Blackbirding was the trade in indentured labourers from the Pacific in the 19th and early 20th centuries. It is often described as a form of slavery, despite the Slave Trade Act 1807 and the Slavery Abolition Act 1833 abolishing slavery throughout the British Empire, including Australia. The trade frequently relied on coercion, deception, and kidnapping to transport tens of thousands of indigenous people from islands in the Pacific Ocean to Australia and other European colonies, often to work on plantations in conditions similar to the Atlantic slave trade. These blackbirded people, known as Kanakas or South Sea Islanders, were taken from places such as Papua New Guinea, the Solomon Islands, Vanuatu, Niue, Easter Island, the Gilbert Islands, Tuvalu and the islands of the Bismarck Archipelago, amongst others.

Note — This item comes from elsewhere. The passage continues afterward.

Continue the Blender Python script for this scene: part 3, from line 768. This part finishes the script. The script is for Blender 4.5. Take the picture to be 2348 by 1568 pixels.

The owners, captains, and crews of the ships involved in the acquisition of these labourers were termed blackbirders. Blackbirding ships began operations in the Pacific from the 1840s and continued, in some cases, into the 1930s. The demand for this kind of cheap labour principally came from sugar cane, cotton, and coffee plantations in New South Wales, Queensland, Samoa, New Caledonia, Fiji, Tahiti, and Hawaii. In Auckland, a small group of South Sea Islanders worked in flax mills. Examples of blackbirding outside the South Pacific include the early days of the pearling industry in Western Australia at Nickol Bay and Broome, where Aboriginal Australians were blackbirded from the surrounding areas. In Peru, Mexico, Guatemala, and elsewhere in the Americas, blackbirders sought workers for their haciendas and to mine the guano deposits on the Chincha Islands.